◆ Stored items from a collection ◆
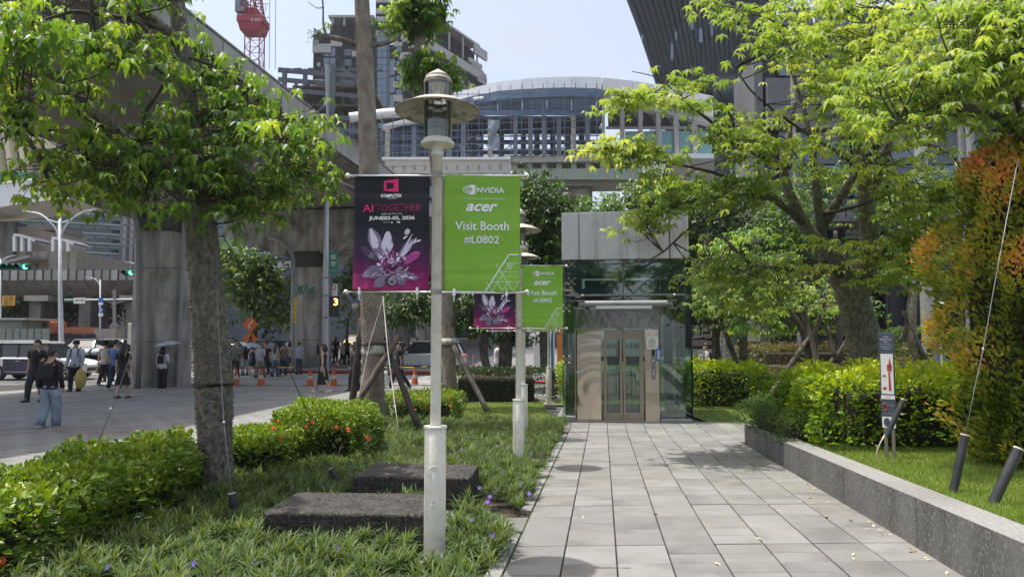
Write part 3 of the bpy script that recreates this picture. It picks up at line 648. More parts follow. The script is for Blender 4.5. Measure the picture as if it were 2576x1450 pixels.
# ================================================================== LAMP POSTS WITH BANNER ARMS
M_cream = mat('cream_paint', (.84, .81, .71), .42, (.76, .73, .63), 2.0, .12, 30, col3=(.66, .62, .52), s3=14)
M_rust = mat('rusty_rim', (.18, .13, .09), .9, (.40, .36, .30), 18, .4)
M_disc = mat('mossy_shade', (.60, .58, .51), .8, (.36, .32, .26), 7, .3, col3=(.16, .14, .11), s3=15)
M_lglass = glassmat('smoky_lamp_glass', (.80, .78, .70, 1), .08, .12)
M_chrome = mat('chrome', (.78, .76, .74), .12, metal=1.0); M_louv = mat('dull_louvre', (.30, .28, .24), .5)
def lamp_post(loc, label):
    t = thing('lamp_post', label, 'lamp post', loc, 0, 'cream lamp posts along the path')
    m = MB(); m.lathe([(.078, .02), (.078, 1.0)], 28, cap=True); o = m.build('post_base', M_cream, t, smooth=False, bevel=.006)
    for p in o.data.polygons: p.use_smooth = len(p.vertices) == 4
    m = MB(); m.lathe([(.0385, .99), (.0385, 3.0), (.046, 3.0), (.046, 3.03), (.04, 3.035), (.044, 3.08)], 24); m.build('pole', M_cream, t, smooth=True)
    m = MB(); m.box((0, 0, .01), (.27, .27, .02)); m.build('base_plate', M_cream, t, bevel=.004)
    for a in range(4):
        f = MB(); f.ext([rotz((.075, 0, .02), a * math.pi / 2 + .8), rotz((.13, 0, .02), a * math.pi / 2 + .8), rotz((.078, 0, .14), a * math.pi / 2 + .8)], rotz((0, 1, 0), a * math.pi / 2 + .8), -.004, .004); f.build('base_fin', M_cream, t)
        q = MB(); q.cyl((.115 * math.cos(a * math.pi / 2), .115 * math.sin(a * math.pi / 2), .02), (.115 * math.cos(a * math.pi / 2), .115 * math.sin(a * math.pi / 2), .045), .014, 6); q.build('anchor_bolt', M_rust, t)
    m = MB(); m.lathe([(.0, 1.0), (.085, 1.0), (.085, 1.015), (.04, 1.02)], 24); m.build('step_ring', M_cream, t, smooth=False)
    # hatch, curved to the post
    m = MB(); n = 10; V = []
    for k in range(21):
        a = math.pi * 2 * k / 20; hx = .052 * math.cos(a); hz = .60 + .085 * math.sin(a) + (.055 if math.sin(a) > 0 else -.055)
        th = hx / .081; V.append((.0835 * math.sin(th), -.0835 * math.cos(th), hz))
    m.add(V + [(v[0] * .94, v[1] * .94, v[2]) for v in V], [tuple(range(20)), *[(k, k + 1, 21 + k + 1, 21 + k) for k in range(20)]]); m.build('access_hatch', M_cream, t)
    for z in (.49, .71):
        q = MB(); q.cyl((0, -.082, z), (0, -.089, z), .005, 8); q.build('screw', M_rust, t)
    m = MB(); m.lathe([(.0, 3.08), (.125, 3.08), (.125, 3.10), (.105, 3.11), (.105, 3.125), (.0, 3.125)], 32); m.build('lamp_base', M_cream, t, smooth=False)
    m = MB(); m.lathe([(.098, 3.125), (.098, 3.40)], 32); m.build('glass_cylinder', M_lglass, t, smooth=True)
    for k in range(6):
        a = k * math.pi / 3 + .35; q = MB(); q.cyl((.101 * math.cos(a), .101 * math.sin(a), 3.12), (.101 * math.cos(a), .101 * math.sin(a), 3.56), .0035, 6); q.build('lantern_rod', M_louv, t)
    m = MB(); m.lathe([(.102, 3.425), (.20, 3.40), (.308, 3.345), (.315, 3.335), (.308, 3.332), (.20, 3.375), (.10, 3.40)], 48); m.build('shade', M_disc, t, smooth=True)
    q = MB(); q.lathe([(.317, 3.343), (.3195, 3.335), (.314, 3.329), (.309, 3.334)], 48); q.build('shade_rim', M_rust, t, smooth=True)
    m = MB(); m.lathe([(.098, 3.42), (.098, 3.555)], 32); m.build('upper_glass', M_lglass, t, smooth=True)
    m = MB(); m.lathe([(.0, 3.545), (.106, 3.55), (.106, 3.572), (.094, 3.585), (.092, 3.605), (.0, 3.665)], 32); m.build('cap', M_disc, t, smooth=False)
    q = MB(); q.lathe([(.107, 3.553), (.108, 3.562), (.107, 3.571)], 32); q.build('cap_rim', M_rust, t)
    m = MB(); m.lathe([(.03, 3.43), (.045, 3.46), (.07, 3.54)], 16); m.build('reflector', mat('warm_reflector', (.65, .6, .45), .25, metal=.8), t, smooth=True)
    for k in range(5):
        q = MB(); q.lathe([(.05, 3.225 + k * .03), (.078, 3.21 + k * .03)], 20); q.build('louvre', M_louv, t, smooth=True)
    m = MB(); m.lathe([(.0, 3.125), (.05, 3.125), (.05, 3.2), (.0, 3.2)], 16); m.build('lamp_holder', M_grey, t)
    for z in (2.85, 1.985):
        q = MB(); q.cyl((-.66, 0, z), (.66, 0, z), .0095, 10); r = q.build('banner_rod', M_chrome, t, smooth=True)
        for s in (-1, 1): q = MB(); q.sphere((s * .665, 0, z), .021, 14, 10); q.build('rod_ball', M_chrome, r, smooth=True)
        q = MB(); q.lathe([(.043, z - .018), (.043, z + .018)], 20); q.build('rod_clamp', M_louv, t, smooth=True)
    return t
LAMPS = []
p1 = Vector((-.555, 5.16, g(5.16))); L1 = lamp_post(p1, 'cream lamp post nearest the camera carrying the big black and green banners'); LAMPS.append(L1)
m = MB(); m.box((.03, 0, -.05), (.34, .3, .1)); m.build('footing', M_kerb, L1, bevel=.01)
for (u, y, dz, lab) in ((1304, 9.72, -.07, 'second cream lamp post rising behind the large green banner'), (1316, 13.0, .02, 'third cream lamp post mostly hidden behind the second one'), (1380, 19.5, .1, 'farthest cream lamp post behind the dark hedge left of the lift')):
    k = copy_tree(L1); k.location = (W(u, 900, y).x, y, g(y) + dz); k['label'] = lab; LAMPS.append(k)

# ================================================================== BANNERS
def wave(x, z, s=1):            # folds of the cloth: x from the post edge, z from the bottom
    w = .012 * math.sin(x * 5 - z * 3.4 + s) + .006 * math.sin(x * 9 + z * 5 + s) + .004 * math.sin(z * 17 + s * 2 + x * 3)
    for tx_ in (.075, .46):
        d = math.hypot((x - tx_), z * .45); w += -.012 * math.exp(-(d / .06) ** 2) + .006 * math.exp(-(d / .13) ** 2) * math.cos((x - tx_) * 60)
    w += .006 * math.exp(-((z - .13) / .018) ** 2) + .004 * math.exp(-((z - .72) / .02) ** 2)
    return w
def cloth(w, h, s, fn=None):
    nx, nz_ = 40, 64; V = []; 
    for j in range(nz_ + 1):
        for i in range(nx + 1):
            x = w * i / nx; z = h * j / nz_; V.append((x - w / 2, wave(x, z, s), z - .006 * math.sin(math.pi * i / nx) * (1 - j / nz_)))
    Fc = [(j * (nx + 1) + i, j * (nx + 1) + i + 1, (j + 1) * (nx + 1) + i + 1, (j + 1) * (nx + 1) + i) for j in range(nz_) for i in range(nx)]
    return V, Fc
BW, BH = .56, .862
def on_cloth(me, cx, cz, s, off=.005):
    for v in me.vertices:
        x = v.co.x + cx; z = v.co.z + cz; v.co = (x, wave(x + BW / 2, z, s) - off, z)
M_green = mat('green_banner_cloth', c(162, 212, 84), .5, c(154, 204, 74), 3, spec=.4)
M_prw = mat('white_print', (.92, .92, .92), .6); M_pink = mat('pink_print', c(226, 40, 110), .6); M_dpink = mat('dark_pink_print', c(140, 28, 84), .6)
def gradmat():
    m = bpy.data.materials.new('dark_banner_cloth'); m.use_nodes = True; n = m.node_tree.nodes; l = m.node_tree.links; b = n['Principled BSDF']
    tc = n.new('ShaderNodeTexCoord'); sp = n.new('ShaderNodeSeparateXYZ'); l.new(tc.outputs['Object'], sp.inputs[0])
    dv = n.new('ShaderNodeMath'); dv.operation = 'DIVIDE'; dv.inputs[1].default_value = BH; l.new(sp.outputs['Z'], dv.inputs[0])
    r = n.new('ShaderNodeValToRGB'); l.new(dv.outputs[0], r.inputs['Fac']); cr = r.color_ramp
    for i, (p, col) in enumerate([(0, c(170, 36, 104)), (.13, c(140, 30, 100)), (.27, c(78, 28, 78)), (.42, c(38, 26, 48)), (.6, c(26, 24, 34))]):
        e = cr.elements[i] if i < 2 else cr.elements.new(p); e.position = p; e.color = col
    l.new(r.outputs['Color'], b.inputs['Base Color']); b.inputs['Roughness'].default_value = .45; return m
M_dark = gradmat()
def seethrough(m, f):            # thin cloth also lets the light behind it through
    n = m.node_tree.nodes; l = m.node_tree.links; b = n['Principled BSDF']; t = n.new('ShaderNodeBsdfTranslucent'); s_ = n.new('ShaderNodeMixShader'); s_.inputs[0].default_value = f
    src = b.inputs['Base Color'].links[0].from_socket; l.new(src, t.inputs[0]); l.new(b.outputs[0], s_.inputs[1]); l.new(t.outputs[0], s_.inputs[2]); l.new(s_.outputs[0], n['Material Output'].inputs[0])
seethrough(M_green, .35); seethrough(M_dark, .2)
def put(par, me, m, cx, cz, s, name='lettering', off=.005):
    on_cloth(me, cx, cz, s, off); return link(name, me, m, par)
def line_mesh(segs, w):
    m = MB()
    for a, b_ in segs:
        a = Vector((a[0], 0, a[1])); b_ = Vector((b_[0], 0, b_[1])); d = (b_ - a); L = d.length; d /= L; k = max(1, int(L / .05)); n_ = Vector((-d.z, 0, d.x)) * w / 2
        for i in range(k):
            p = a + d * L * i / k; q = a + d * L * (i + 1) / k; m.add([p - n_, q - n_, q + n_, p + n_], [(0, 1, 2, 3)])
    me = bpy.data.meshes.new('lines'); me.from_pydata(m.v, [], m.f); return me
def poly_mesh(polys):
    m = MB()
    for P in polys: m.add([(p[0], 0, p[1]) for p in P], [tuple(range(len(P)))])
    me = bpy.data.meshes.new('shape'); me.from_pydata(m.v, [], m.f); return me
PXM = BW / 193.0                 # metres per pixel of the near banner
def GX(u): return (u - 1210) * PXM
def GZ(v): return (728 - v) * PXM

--

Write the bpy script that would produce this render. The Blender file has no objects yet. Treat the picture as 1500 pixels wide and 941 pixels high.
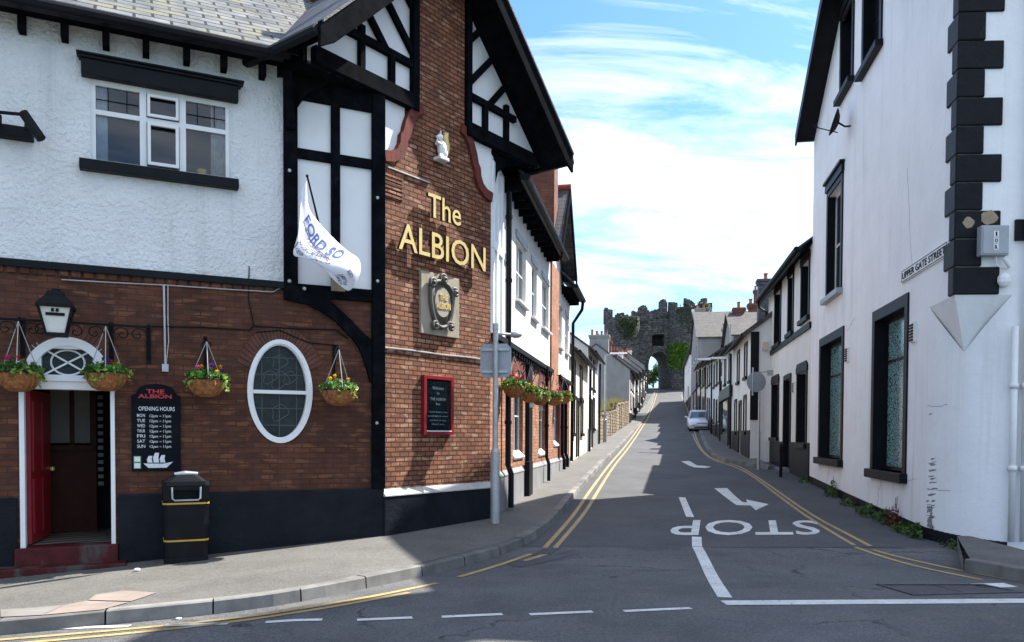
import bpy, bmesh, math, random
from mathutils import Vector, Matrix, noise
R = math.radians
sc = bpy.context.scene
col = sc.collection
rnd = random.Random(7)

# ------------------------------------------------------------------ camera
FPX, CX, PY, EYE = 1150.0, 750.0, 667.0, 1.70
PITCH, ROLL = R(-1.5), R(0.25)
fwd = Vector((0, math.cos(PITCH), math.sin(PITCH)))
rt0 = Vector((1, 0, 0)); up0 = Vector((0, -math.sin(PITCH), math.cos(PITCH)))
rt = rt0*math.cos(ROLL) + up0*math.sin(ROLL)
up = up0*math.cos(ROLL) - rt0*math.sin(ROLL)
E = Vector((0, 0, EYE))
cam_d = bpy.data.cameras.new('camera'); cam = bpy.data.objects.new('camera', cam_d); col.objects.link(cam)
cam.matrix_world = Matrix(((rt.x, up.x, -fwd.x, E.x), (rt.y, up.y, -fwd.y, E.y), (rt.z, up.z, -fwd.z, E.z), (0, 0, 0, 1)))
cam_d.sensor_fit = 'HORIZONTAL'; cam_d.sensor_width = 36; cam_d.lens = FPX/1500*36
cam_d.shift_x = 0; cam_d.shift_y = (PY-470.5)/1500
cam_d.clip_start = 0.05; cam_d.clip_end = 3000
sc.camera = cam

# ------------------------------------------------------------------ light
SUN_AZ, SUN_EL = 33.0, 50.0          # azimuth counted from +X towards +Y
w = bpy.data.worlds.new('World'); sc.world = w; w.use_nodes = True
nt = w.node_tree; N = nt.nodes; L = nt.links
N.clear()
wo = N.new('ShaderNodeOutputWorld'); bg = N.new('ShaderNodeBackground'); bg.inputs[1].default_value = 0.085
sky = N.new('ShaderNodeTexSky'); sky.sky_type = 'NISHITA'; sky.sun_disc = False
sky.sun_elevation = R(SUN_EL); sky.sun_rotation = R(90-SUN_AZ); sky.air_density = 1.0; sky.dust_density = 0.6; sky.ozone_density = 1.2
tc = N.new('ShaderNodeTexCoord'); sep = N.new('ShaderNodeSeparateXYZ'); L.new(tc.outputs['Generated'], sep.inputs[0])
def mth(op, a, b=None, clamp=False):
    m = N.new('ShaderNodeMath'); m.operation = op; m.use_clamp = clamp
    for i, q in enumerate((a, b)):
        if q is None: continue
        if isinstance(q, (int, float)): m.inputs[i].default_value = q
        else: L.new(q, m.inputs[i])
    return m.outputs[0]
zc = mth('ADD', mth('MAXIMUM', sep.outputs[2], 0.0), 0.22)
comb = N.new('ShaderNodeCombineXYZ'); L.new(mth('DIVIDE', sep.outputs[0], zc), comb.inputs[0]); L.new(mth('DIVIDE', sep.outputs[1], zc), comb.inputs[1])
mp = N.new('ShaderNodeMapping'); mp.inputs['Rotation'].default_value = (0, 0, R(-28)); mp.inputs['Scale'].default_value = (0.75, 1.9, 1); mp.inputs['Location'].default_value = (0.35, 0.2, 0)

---

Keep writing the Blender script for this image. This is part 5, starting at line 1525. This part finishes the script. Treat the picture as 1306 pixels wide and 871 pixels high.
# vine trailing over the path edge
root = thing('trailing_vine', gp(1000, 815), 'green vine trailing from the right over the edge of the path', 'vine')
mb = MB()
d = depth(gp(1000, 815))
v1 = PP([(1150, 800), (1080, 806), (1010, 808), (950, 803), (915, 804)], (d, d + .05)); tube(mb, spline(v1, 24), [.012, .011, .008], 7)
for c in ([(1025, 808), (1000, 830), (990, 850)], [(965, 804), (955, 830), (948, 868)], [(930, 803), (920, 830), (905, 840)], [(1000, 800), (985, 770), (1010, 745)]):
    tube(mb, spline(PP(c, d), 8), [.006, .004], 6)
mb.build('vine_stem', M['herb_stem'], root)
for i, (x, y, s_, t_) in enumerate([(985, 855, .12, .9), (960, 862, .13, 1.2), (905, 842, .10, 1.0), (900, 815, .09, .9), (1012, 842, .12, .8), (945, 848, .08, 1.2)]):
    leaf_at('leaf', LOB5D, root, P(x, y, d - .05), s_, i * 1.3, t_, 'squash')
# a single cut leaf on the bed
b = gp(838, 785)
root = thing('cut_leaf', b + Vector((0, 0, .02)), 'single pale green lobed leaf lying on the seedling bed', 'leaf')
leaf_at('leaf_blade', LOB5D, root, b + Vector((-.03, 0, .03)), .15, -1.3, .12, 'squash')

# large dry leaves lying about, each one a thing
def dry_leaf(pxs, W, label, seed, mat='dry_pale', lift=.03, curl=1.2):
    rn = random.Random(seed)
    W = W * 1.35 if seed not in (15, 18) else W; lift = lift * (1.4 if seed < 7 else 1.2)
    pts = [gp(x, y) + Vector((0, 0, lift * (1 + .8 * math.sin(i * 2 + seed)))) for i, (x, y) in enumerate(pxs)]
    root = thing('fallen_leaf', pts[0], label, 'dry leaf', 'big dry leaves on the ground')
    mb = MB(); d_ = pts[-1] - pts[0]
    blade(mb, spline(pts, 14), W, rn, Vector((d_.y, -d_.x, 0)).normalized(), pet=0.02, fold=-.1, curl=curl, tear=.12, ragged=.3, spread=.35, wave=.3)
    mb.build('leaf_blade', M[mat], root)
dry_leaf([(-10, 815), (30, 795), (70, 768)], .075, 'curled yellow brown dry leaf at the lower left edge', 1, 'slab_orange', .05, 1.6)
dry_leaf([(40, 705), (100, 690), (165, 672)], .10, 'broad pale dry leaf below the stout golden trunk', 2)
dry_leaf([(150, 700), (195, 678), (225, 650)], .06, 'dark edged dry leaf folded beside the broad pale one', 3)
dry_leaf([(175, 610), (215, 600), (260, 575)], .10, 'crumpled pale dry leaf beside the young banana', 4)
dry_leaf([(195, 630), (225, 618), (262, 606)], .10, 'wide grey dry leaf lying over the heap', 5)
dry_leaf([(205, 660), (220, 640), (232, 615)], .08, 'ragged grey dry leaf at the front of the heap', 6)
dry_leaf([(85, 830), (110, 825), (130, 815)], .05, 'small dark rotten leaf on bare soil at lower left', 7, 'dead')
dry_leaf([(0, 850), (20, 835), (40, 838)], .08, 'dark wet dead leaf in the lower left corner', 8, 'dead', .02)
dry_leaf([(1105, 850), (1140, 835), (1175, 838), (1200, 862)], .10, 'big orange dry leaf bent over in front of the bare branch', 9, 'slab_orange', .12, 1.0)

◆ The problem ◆
Both the line with "Write the bpy" and the line with "sc.camera = cam" belong in the copy, along with every line between them; set them down exactly and skip the pictures.

◆ Full output ◆
Write the bpy script that would produce this render. The Blender file has no objects yet. Treat the picture as 1500 pixels wide and 941 pixels high.
import bpy, bmesh, math, random
from mathutils import Vector, Matrix, noise
R = math.radians
sc = bpy.context.scene
col = sc.collection
rnd = random.Random(7)

# ------------------------------------------------------------------ camera
FPX, CX, PY, EYE = 1150.0, 750.0, 667.0, 1.70
PITCH, ROLL = R(-1.5), R(0.25)
fwd = Vector((0, math.cos(PITCH), math.sin(PITCH)))
rt0 = Vector((1, 0, 0)); up0 = Vector((0, -math.sin(PITCH), math.cos(PITCH)))
rt = rt0*math.cos(ROLL) + up0*math.sin(ROLL)
up = up0*math.cos(ROLL) - rt0*math.sin(ROLL)
E = Vector((0, 0, EYE))
cam_d = bpy.data.cameras.new('camera'); cam = bpy.data.objects.new('camera', cam_d); col.objects.link(cam)
cam.matrix_world = Matrix(((rt.x, up.x, -fwd.x, E.x), (rt.y, up.y, -fwd.y, E.y), (rt.z, up.z, -fwd.z, E.z), (0, 0, 0, 1)))
cam_d.sensor_fit = 'HORIZONTAL'; cam_d.sensor_width = 36; cam_d.lens = FPX/1500*36
cam_d.shift_x = 0; cam_d.shift_y = (PY-470.5)/1500
cam_d.clip_start = 0.05; cam_d.clip_end = 3000
sc.camera = cam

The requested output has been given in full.